"""

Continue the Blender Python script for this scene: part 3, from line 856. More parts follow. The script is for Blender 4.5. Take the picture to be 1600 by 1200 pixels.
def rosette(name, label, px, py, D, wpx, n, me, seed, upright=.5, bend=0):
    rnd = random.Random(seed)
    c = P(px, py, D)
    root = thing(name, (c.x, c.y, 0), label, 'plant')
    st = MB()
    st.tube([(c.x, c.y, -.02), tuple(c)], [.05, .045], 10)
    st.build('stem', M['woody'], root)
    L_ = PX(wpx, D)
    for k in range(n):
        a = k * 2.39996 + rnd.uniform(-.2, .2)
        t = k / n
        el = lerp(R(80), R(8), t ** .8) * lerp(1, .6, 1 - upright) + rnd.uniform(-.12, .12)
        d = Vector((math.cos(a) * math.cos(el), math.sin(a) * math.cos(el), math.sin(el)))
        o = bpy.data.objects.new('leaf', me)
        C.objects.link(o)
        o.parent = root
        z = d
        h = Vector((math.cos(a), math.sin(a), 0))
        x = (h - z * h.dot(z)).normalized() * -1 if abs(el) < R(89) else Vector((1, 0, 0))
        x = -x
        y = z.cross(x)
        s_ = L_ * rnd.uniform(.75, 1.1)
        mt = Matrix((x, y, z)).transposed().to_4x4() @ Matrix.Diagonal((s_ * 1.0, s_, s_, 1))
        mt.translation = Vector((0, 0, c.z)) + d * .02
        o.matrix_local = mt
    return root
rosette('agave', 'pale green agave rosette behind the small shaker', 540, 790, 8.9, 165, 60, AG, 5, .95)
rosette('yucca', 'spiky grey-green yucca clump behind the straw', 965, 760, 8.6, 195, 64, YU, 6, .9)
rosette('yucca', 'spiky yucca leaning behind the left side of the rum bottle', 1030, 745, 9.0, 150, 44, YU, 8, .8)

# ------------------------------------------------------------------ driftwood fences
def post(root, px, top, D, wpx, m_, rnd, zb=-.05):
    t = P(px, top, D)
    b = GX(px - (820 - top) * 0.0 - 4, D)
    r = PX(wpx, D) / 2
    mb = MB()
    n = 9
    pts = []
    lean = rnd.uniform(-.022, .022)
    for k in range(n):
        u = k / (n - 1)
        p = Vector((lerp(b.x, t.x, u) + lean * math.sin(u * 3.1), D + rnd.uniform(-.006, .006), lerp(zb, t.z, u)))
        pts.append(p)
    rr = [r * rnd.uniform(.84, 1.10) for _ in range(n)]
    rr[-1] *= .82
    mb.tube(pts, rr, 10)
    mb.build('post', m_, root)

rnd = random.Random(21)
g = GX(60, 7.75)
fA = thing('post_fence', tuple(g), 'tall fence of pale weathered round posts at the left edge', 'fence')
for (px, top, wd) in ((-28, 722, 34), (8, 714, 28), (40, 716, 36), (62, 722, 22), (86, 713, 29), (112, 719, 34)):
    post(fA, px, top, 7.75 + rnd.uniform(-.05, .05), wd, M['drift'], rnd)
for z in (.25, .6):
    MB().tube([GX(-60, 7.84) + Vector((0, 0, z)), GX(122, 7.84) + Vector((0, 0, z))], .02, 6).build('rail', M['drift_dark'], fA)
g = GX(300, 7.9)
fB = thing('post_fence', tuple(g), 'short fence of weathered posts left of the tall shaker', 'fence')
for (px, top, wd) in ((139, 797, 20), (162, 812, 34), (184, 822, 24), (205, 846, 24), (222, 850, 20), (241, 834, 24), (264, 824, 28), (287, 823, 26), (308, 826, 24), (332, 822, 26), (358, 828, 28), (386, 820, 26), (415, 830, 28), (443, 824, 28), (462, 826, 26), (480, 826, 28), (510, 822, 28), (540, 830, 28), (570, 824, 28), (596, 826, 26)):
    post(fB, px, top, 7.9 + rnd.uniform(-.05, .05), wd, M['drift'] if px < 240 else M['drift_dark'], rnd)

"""

■ Challenge ■
Repeat the material word for word, in full.

■ Final result ■
Continue the Blender Python script for this scene: part 3, from line 856. More parts follow. The script is for Blender 4.5. Take the picture to be 1600 by 1200 pixels.
def rosette(name, label, px, py, D, wpx, n, me, seed, upright=.5, bend=0):
    rnd = random.Random(seed)
    c = P(px, py, D)
    root = thing(name, (c.x, c.y, 0), label, 'plant')
    st = MB()
    st.tube([(c.x, c.y, -.02), tuple(c)], [.05, .045], 10)
    st.build('stem', M['woody'], root)
    L_ = PX(wpx, D)
    for k in range(n):
        a = k * 2.39996 + rnd.uniform(-.2, .2)
        t = k / n
        el = lerp(R(80), R(8), t ** .8) * lerp(1, .6, 1 - upright) + rnd.uniform(-.12, .12)
        d = Vector((math.cos(a) * math.cos(el), math.sin(a) * math.cos(el), math.sin(el)))
        o = bpy.data.objects.new('leaf', me)
        C.objects.link(o)
        o.parent = root
        z = d
        h = Vector((math.cos(a), math.sin(a), 0))
        x = (h - z * h.dot(z)).normalized() * -1 if abs(el) < R(89) else Vector((1, 0, 0))
        x = -x
        y = z.cross(x)
        s_ = L_ * rnd.uniform(.75, 1.1)
        mt = Matrix((x, y, z)).transposed().to_4x4() @ Matrix.Diagonal((s_ * 1.0, s_, s_, 1))
        mt.translation = Vector((0, 0, c.z)) + d * .02
        o.matrix_local = mt
    return root
rosette('agave', 'pale green agave rosette behind the small shaker', 540, 790, 8.9, 165, 60, AG, 5, .95)
rosette('yucca', 'spiky grey-green yucca clump behind the straw', 965, 760, 8.6, 195, 64, YU, 6, .9)
rosette('yucca', 'spiky yucca leaning behind the left side of the rum bottle', 1030, 745, 9.0, 150, 44, YU, 8, .8)

# ------------------------------------------------------------------ driftwood fences
def post(root, px, top, D, wpx, m_, rnd, zb=-.05):
    t = P(px, top, D)
    b = GX(px - (820 - top) * 0.0 - 4, D)
    r = PX(wpx, D) / 2
    mb = MB()
    n = 9
    pts = []
    lean = rnd.uniform(-.022, .022)
    for k in range(n):
        u = k / (n - 1)
        p = Vector((lerp(b.x, t.x, u) + lean * math.sin(u * 3.1), D + rnd.uniform(-.006, .006), lerp(zb, t.z, u)))
        pts.append(p)
    rr = [r * rnd.uniform(.84, 1.10) for _ in range(n)]
    rr[-1] *= .82
    mb.tube(pts, rr, 10)
    mb.build('post', m_, root)

rnd = random.Random(21)
g = GX(60, 7.75)
fA = thing('post_fence', tuple(g), 'tall fence of pale weathered round posts at the left edge', 'fence')
for (px, top, wd) in ((-28, 722, 34), (8, 714, 28), (40, 716, 36), (62, 722, 22), (86, 713, 29), (112, 719, 34)):
    post(fA, px, top, 7.75 + rnd.uniform(-.05, .05), wd, M['drift'], rnd)
for z in (.25, .6):
    MB().tube([GX(-60, 7.84) + Vector((0, 0, z)), GX(122, 7.84) + Vector((0, 0, z))], .02, 6).build('rail', M['drift_dark'], fA)
g = GX(300, 7.9)
fB = thing('post_fence', tuple(g), 'short fence of weathered posts left of the tall shaker', 'fence')
for (px, top, wd) in ((139, 797, 20), (162, 812, 34), (184, 822, 24), (205, 846, 24), (222, 850, 20), (241, 834, 24), (264, 824, 28), (287, 823, 26), (308, 826, 24), (332, 822, 26), (358, 828, 28), (386, 820, 26), (415, 830, 28), (443, 824, 28), (462, 826, 26), (480, 826, 28), (510, 822, 28), (540, 830, 28), (570, 824, 28), (596, 826, 26)):
    post(fB, px, top, 7.9 + rnd.uniform(-.05, .05), wd, M['drift'] if px < 240 else M['drift_dark'], rnd)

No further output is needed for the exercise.